Agir ainsi sur les intérêts de son auditoire est un stratagème bien connu, rappelé par Schopenhauer : « Si les auditeurs ont les mêmes intérêts [que l’orateur], ils seront aussitôt gagnés à [son] opinion, même si celle-ci venait tout droit d’un asile de fous. Car en général, une once de volonté pèse plus lourd qu’un quintal d’intelligence et de conviction. […] La thèse [adverse] aura beau être juste, dès que nous laisserons entendre qu’elle va à l’encontre [de nos] intérêts, tous les auditeurs trouveront les arguments de l’adversaire, aussi excellents soient-ils, faibles et pitoyables, et les nôtres, fussent-ils inventés de toutes pièces, justes et pertinents ; en chœur ils prendront bien haut parti pour nous […]. Les auditeurs croiront même le plus souvent avoir choisi selon leur plus pure conviction. Car ce qui nous est défavorable parait généralement absurde à l’intellect [L’Art d’avoir toujours raison, stratagème n° 35]. »
Monsieur Aghion, qui cumule également les postes de coprésident du « Front économique » du Medef et d’enseignant à l’Institut européen d’administration des affaires (INSEAD), institution qui forme les dirigeants des firmes multinationales, apparaît dès lors comme aveuglé et entravé par l’idéologie qu’il a lui-même contribué à rendre hégémonique. Si chacun est libre de juger la distance qui nous sépare encore de « l’asile de fous » dans notre persévérance à engendrer une telle catastrophe environnementale malgré les rapports scientifiques qui s’accumulent, une question plus immédiate est celle de l’enseignement au Collège de France. Dans une telle institution publique, l’impératif d’indépendance devrait encourager à promouvoir d’autres visions plus objectives et moins biaisées des enjeux économiques contemporains.

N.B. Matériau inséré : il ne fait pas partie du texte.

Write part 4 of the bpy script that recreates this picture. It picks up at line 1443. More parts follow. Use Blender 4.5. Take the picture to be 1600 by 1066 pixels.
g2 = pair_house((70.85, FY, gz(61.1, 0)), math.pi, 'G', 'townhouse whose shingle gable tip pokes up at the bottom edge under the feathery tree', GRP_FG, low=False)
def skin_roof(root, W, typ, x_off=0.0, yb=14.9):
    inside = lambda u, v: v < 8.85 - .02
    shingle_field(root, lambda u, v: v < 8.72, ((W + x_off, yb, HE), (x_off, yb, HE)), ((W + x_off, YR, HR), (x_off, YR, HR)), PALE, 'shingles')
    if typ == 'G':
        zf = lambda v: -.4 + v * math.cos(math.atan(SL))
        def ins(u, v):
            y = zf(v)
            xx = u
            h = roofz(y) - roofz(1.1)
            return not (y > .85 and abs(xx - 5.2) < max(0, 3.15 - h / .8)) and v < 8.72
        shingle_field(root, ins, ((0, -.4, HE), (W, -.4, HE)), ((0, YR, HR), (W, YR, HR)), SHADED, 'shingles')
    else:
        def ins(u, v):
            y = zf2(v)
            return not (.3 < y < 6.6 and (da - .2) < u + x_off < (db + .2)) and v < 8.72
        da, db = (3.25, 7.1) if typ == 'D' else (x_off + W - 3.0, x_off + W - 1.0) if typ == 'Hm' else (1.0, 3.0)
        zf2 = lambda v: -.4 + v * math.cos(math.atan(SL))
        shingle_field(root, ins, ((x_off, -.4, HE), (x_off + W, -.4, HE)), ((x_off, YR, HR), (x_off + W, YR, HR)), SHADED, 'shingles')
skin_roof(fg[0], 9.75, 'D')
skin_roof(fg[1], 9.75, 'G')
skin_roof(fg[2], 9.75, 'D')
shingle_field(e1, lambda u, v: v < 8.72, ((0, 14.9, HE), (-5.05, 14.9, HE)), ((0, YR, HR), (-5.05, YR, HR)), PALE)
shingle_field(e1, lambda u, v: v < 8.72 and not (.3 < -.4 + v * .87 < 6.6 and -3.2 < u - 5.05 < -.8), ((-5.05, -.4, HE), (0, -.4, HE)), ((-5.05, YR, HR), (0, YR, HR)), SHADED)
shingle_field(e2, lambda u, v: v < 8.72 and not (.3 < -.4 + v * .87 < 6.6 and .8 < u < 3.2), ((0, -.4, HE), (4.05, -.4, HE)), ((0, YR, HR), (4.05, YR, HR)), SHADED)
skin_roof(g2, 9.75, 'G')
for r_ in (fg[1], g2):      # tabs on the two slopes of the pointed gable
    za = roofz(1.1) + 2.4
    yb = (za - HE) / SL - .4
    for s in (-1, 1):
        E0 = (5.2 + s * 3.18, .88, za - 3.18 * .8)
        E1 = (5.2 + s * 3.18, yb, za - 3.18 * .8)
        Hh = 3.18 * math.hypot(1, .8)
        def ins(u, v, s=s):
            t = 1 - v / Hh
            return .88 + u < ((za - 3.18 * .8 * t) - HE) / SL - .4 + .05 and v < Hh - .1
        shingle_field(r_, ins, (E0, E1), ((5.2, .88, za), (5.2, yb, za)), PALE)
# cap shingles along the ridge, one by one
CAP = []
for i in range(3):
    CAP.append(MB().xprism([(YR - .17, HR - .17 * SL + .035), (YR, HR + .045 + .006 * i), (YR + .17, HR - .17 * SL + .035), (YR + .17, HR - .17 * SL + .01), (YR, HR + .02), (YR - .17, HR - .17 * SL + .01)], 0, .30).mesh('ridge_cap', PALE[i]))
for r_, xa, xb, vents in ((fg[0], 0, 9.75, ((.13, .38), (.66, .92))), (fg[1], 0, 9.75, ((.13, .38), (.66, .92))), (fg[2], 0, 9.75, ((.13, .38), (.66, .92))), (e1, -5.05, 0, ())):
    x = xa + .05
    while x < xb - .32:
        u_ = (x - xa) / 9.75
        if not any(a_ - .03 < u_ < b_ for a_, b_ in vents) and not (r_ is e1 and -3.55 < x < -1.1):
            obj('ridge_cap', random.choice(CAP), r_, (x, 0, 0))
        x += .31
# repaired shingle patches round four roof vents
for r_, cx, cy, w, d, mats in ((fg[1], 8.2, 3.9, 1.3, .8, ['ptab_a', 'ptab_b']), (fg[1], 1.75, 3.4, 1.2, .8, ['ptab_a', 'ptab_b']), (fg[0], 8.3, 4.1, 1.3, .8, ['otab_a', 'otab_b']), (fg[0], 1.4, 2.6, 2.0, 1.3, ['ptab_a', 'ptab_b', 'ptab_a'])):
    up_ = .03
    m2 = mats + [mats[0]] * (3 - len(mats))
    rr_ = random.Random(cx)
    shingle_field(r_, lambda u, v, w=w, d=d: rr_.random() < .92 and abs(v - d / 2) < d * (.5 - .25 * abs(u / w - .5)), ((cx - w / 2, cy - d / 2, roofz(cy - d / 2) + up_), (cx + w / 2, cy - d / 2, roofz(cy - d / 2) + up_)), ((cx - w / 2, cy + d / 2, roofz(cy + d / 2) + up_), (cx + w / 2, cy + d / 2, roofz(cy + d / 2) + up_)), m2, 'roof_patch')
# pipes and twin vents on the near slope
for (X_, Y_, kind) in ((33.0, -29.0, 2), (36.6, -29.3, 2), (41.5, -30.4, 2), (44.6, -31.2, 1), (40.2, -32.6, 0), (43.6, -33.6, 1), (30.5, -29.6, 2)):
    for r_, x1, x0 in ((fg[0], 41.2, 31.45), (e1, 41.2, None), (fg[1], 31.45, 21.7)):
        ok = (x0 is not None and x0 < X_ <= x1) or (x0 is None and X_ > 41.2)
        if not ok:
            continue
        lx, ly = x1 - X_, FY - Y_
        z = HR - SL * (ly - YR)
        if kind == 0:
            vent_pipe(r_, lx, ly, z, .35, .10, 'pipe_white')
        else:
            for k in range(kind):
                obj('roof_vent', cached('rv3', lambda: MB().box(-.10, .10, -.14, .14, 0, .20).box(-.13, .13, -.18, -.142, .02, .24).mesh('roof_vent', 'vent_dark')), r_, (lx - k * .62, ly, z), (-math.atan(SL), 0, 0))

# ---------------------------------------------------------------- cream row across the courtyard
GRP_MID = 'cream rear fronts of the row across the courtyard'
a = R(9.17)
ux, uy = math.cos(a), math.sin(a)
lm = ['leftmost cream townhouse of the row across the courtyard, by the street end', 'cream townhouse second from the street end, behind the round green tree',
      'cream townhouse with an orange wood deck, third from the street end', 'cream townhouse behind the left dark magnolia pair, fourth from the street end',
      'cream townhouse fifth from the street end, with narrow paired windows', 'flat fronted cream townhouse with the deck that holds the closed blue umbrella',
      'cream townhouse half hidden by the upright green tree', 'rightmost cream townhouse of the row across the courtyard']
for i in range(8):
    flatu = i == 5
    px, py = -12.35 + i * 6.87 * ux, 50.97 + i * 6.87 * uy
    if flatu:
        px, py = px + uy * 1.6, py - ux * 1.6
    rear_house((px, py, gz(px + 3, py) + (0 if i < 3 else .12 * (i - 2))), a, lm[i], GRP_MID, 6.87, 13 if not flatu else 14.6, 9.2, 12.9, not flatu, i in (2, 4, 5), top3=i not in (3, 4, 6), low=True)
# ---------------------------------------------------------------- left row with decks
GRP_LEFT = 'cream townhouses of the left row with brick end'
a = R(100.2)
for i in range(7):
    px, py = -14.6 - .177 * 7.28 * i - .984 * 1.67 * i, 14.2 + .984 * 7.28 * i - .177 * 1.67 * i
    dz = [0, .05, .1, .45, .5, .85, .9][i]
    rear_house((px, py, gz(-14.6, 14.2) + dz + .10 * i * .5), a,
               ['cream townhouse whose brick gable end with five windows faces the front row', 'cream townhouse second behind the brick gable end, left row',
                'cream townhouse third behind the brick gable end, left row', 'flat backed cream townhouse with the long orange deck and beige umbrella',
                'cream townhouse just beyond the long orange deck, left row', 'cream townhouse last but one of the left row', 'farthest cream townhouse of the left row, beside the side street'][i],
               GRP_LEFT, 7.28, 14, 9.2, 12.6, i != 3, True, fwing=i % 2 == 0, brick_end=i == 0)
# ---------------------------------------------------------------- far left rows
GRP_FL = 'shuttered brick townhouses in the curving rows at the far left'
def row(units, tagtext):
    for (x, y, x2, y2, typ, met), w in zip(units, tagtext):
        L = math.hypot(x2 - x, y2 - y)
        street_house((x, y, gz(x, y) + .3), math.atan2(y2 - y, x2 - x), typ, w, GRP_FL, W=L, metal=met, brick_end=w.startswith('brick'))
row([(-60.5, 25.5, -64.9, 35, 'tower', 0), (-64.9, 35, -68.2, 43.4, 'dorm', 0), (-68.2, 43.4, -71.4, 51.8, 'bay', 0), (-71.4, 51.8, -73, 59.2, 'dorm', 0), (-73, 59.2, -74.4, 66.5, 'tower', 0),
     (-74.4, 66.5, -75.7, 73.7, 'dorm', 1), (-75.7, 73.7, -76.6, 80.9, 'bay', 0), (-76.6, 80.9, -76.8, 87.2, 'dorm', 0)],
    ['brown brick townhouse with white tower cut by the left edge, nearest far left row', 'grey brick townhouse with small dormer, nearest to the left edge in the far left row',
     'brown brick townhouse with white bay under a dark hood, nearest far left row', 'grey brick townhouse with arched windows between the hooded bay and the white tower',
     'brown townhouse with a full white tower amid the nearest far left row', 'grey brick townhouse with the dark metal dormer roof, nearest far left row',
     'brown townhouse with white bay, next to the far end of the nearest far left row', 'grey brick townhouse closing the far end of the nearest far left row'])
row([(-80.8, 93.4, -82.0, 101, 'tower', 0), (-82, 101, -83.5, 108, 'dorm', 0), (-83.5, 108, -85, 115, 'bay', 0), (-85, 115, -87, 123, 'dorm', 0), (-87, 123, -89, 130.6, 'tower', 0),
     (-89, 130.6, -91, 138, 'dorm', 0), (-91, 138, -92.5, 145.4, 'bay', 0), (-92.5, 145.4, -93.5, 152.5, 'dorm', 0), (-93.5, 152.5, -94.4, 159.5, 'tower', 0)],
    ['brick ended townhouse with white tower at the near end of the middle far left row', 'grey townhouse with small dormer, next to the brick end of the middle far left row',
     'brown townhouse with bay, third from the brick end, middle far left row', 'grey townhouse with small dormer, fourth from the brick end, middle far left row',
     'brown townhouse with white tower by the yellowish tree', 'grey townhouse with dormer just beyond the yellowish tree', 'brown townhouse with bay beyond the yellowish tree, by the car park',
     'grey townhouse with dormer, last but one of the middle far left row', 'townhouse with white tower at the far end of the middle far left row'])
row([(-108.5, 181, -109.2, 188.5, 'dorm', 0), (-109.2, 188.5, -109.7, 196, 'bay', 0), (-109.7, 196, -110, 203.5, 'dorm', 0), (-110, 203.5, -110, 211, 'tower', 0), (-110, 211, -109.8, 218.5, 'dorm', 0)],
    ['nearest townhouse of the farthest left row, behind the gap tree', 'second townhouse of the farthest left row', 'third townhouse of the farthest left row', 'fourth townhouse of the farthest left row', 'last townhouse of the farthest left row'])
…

Car, dans le même temps, la crise paradigmatique se définit également par l’émergence d’une communauté parallèle de chercheurs, autour d’un paradigme nouveau et incommensurable avec le précédent, c’est-à-dire en rupture si nette que la discussion entre ces deux communautés est souvent délicate voire impossible. Ce nouveau paradigme se fonde, lui, sur des axiomes différents : sur ce sujet, c’est a minima la nécessité de remettre en question la croissance du PIB, le PIB/habitant et « l’innovation » comme principaux indicateurs du « progrès ». Progrès qui doit aujourd’hui impérativement être redéfini pour être plus juste et plus durable. Ainsi des travaux de nombreux économistes comme Monsieur Piketty, Madame Meda, les prix Nobel Messieurs Deaton et Stiglitz, Monsieur Saez, Monsieur Zucman et bien d’autres. Autant d’économistes qui démontrent d’ailleurs au quotidien que la vision de Monsieur Aghion est loin d’être « consensuelle » comme il le prétend pourtant de façon cavalière en introduction de sa table ronde avec Messieurs Macron et Draghi.
À l’aube du XVIe siècle, quelques années avant Copernic, Regiomontanus défendait avec hardiesse les dernières avancées à la pointe du modèle géocentrique. Proche du Pape et des dirigeants de son temps, il était l’un des savants les plus en vue des cours européennes. Copernic, et quelques autres avant lui, ont eu le courage d’affirmer la nécessité d’un modèle plus sobre, moins extravagant, mais qui bouleverserait radicalement notre vision du monde. La postérité de l’un comme de l’autre devrait interroger le Collège de France sur la crédibilité de ce séminaire crépusculaire présenté dans ses murs.